Author | Edward Dyson |
---|---|
Country | Australia |
Language | English |
Genre | Bush poetry |
Publisher | Angus and Robertson |
Publication date | 1896 |
Media type | Print (Hardback & Paperback) |
Pages | 178 |
The original collection includes 39 poems[2] by the author that are reprinted from various sources, though they mainly originally appeared in The Bulletin.[1]
Contents
- "The Men of the Mines"
- "The Old Whim Horse"
- "Cleaning Up"
- "The Rescue"
- "Bashful Gleeson"
- "The Worked-Out Mine"
- "German Joe'
- "Waiting for Water"
- "When Brother Peetree Prayed: A Recollection"
- "The Old Camp Oven"
- "When the Bell Blew Up"
- "The Trucker"
- "'Stop-And-See'"
- "In 'The Benevolent'"
- "Jonah's Luck"
- "Night Shift"
- "A Friendly Game of Football"
- "The Tale of Steven"
- "The Fossicker"
- "The Tin-Pot Mill"
- "A Poor Joke"
- "Breaking it Gently"
- "Struck It At Last"
- "The Prospectors"
- "Peter Simson's Farm"
- "Since Nellie Came to Live Along the Creek"
- "The Freak"
- "In Town"
- "The Deserted Homestead"
- "A New Girl up at White's : A Saw-Millers Lament"
- "Whose Wife?"
- "Battered Bob"
- "The Splitter"
- "To His Excellency"
- "Bullocky Bill and His Old Red Team"
- "The Drovers in Reply"
- "The Shanty"
- "Ah Ling, the Leper"
- "The Emu of Whroo"
Critical reception
A reviewer in The Town and Country Journal opined that "The Australian school of poetry, as we may fairly call it by now, is usually associated with a free and easy style of composition, in which the metre is so excessively free that it is not always easy to read into rhythm. Of this style the present book of verses is a good and typical example, and will not diminish the fame earned for its author by "A Golden Shanty." In the subject of mining he has struck a lode of almost wholly new poetical material, full of incident and adventure, and thrilling with hopes fulfilled or disappointed. The writer is evidently well acquainted with mining life, and gives expression to the comic as well as the pathetic aspects of its scenes and characters. The daring rescue of entombed miners; the desolation of the deserted works haunted by the ghostly-grey old whim-horse, the regrets of one pent in a city slum for the fierce freshness of the wilder life, are few of the subjects, not unworthy of poetic treatment, and handled in a manner whose very ruggedness is appropriate."[3]

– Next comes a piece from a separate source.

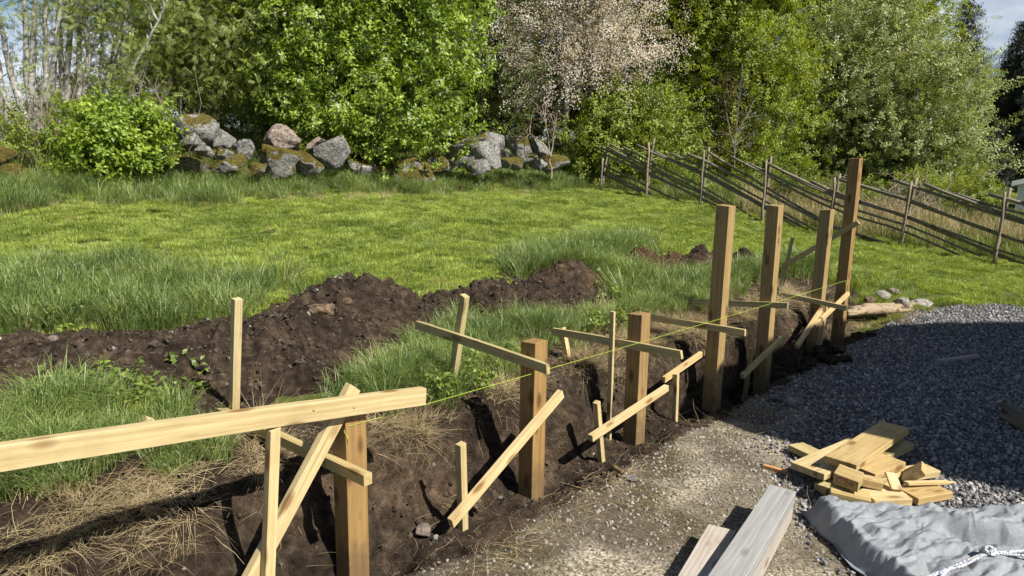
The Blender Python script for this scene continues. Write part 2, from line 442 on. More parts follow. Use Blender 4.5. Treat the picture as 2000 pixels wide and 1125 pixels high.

In their review The Australasian ranked Dyson with some of the other well-known Australian poets of the time: "Mr. Edward Dyson ia a welcome addition to the little band of writers who, within the last few years, have striven with no small success to found a distinctly Australian school of poetry. His "Rhymes from the Mines and Other Lines," published by Messrs. Angus and Robertson, of Sydney, are, like the verses of Messrs. A. B. Paterson, Henry Lawson, and Thomas Heney, thoroughly racy of the soil, and reproduce with great fidelity many of the rougher and more striking aspects of Australian society."[4]